**Items:**
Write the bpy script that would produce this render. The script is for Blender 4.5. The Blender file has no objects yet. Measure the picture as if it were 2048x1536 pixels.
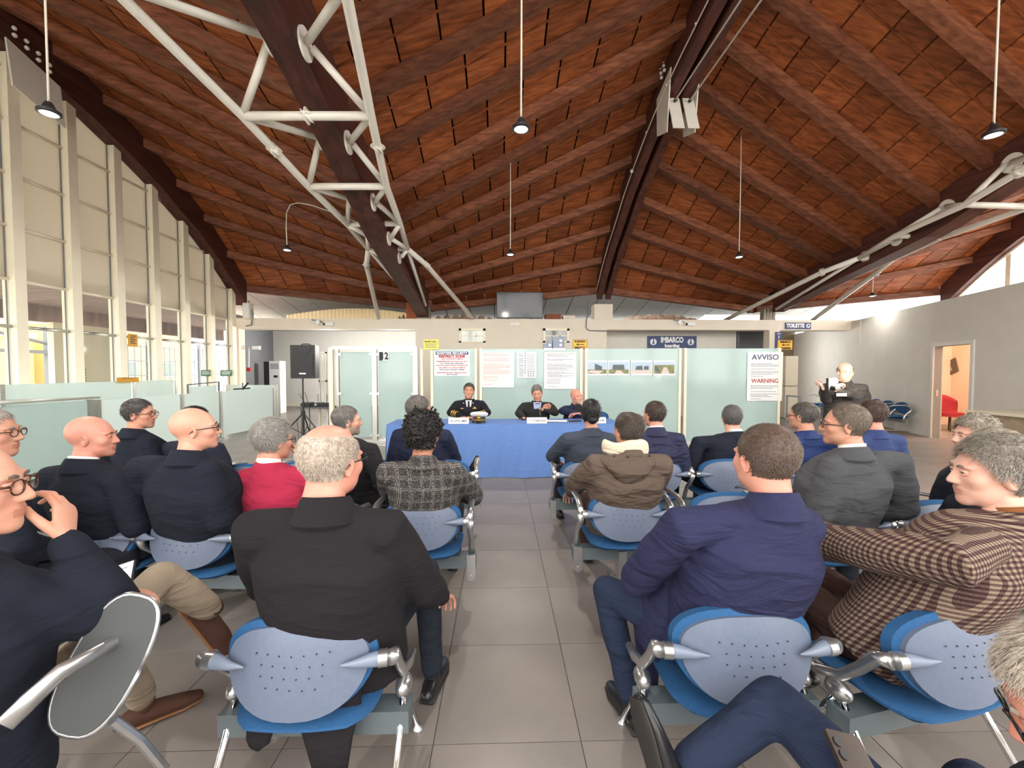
import bpy, math, random
import numpy as np
from mathutils import Vector, Matrix
random.seed(5); rng = np.random.default_rng(7)
PI = math.pi
scn = bpy.context.scene
COL = scn.collection
# ------------------------------------------------------------------ camera, sky, exposure
FPX = 828.0; CH = 1.55
YAW = math.atan(23/FPX); PIT = math.atan(28/FPX)
cam = bpy.data.cameras.new('camera'); camo = bpy.data.objects.new('camera', cam); COL.objects.link(camo)
cam.sensor_width = 36.0; cam.lens = 36.0*FPX/2048.0; cam.clip_start = 0.02; cam.clip_end = 300
camo.location = (0, 0, CH); camo.rotation_euler = (PI/2-PIT, 0, -YAW)
scn.camera = camo
w = bpy.data.worlds.new('sky'); scn.world = w; w.use_nodes = True
bg = w.node_tree.nodes['Background']; bg.inputs[0].default_value = (1.0, 0.98, 0.95, 1); bg.inputs[1].default_value = 2.6
scn.view_settings.view_transform = 'Standard'; scn.view_settings.look = 'None'
scn.view_settings.gamma = 1.0; scn.view_settings.use_curve_mapping = False
scn.view_settings.exposure = 1.22
scn.cycles.max_bounces = 7; scn.cycles.diffuse_bounces = 5; scn.cycles.transparent_max_bounces = 12

# ------------------------------------------------------------------ pixel helpers (photo measurements -> metres)
_cy, _sy, _cp, _sp = math.cos(YAW), math.sin(YAW), math.cos(PIT), math.sin(PIT)
FW = np.array([_sy*_cp, _cy*_cp, -_sp]); RT = np.array([_cy, -_sy, 0]); UP = np.array([_sy*_sp, _cy*_sp, _cp])
def at(px, py, y):
    r = FW+(px-1024)/FPX*RT+(768-py)/FPX*UP; t = y/r[1]
    return np.array([r[0]*t, y, CH+r[2]*t])
def on_x(px, py, x):
    r = FW+(px-1024)/FPX*RT+(768-py)/FPX*UP; t = x/r[0]
    return np.array([x, r[1]*t, CH+r[2]*t])

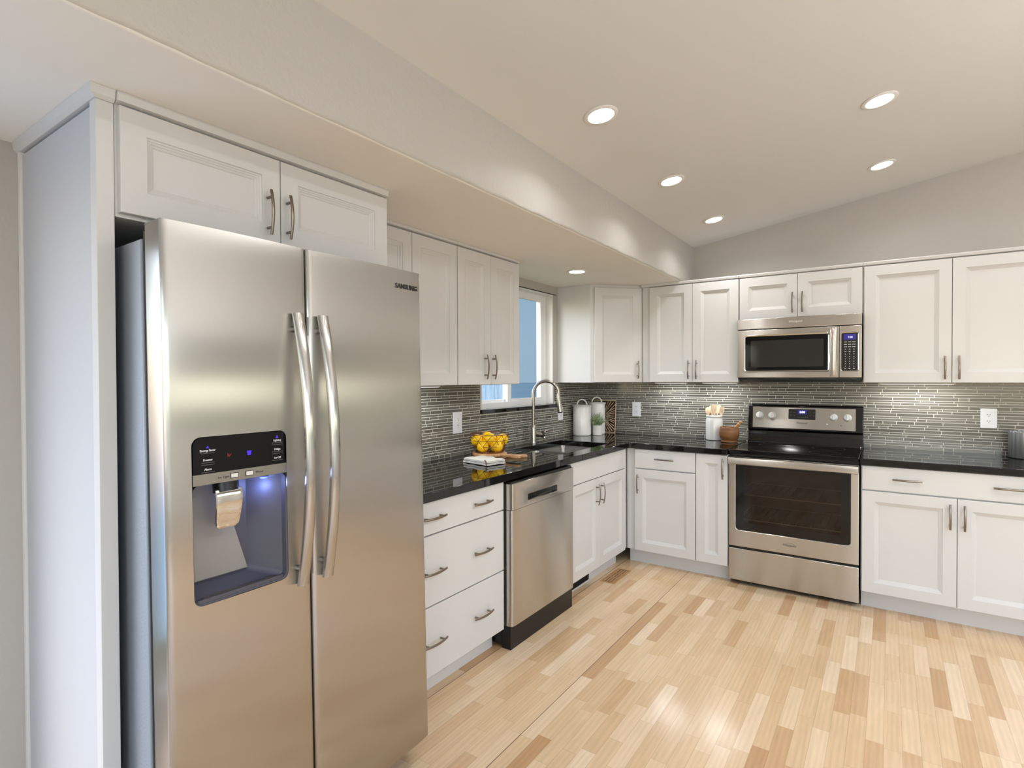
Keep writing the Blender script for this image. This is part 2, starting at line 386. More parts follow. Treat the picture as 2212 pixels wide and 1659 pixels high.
mb = MB(); mb.box(-.16, 2.0, YF - .12, YF, 0, 3.4); mb.box(4.6, XR + .12, YF - .12, YF, 0, 3.4)
mb.box(2.0, 4.6, YF - .12, YF, 2.35, 3.4); mb.box(2.0, 4.6, YF - .12, YF, 0, .62)
struct(mb.build('wall_front', 'trimwhite', smooth=0))
for i, (p, q, z0, z1, ax) in enumerate([(a0, a1, b0, b1, 'x'), (-7.0, -4.2, .15, 2.2, 'x'), (-6.4, -4.5, .06, 2.0, 'l'), (2.0, 4.6, .62, 2.35, 'y')]):  # second frame belongs to the opening added for fill
    mb = MB(); F = .05
    def bx(u0, u1, w0, w1):
        if ax == 'l': mb.box(-.12, -.06, u0, u1, w0, w1)
        elif ax == 'x': mb.box(XR + .03, XR + .09, u0, u1, w0, w1)
        else: mb.box(u0, u1, YF - .09, YF - .03, w0, w1)
    bx(p, p + F, z0, z1); bx(q - F, q, z0, z1); bx(p, q, z0, z0 + F); bx(p, q, z1 - F, z1); bx((p + q) / 2 - .03, (p + q) / 2 + .03, z0, z1)
    struct(mb.build('window_%d' % (i + 2), 'vinyl', smooth=0))
struct(bevel(MB().box(XR - .09, XR - .001, a0 - .12, a1 + .12, 1.66, 2.02).build('added_pelmet', 'added_valance', smooth=0), .01), 'unseen pelmet added over the dining window')  # unseen, added to give the fridge door its dark reflected band
struct(MB().prism([(XS - .004, zc(XS - .004)), (XR + .12, zc(XR + .12)), (XR + .12, zc(XR + .12) + .1), (XS - .004, zc(XS) + .1)], 'y', YF - .12, .12).build('ceiling', 'ceil', smooth=0), 'sloped greige ceiling')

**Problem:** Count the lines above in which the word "objects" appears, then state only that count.

**Written response:** 2